I apologized and told them it wouldn’t happen again.  My new mantra was, if you can keep from getting hurt and not show your ass, then, by all means, win.  I have had good luck with this new approach.

Now days, in some leagues for younger kids, they don’t keep score.  Of course, the little kids do keep score.  They just have to figure it out in their heads.  Who are these characters who have decided its bad to keep score.  I don’t believe losing teams will be scarred for life.  I’ll bet the people who decided not to keep score lost a lot of games when they were kids.

Vince Lombardi wanted his team to win, and they usually did.  But somehow it has become politically incorrect to say the most important thing for this team to do is to win.  Everyone knows it is important.  Coaches get fired when their teams don’t win.

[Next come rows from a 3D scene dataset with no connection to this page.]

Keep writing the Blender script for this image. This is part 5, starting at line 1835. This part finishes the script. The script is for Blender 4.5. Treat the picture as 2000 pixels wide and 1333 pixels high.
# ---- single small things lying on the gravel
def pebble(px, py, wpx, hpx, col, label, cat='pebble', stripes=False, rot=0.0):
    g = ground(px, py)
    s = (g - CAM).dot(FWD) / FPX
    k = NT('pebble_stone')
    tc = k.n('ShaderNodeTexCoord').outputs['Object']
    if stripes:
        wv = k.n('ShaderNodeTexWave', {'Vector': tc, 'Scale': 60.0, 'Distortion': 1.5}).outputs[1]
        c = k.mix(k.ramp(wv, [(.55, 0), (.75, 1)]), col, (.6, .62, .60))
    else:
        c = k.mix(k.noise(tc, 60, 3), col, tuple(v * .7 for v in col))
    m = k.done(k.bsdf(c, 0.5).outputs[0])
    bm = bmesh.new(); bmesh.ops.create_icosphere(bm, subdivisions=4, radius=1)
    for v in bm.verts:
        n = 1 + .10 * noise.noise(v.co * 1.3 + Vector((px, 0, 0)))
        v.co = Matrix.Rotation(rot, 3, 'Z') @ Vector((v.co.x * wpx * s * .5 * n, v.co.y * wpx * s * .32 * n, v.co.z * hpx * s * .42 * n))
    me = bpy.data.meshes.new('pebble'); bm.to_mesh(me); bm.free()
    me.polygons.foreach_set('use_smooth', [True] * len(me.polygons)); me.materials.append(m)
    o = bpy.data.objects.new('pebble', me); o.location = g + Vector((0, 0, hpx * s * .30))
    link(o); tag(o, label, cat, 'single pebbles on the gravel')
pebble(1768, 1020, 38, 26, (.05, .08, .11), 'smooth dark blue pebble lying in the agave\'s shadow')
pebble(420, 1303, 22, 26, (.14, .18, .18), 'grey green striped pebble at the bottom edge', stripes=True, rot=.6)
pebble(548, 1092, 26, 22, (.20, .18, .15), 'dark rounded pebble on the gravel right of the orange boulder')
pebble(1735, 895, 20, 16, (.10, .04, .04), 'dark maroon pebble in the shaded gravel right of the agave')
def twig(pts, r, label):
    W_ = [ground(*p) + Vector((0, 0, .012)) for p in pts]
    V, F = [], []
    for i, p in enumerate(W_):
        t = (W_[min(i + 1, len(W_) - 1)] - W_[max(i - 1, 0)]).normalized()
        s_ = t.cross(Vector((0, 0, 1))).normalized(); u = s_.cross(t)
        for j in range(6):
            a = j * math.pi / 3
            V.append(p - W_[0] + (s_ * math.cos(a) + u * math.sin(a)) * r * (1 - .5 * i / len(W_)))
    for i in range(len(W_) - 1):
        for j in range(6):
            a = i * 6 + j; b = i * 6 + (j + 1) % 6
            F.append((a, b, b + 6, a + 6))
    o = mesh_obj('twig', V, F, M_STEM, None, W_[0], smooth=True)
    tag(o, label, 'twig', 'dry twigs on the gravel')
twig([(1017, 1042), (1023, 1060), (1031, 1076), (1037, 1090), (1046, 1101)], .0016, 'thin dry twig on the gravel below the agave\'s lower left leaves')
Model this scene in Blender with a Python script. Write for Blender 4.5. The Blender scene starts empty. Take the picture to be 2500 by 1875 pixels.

Coaches now say, “I just want my boys to go out and have fun.”  Go out and have fun?  How do you go out and have fun?  If you get your butt kicked, is that fun?  What if you outplay the other team, but they get all the breaks and beat you?  Is that fun?  Can you think of any scenario where you lose the game, but you have fun?  I’ll tell you what I think.  I think “having fun” is a code word for “winning.”

Picture this.  A team just lost a heart breaker, but some of the guys are joking around in the locker room.  Having fun!  The coach comes in and says, “What’s going on?”  The players say, “Coach, we’re just having fun.”  Then the coach says, “Of course, what was I thinking?  Please have some fun.  Don’t mind me.  I’m just going into my office and cut my wrists.”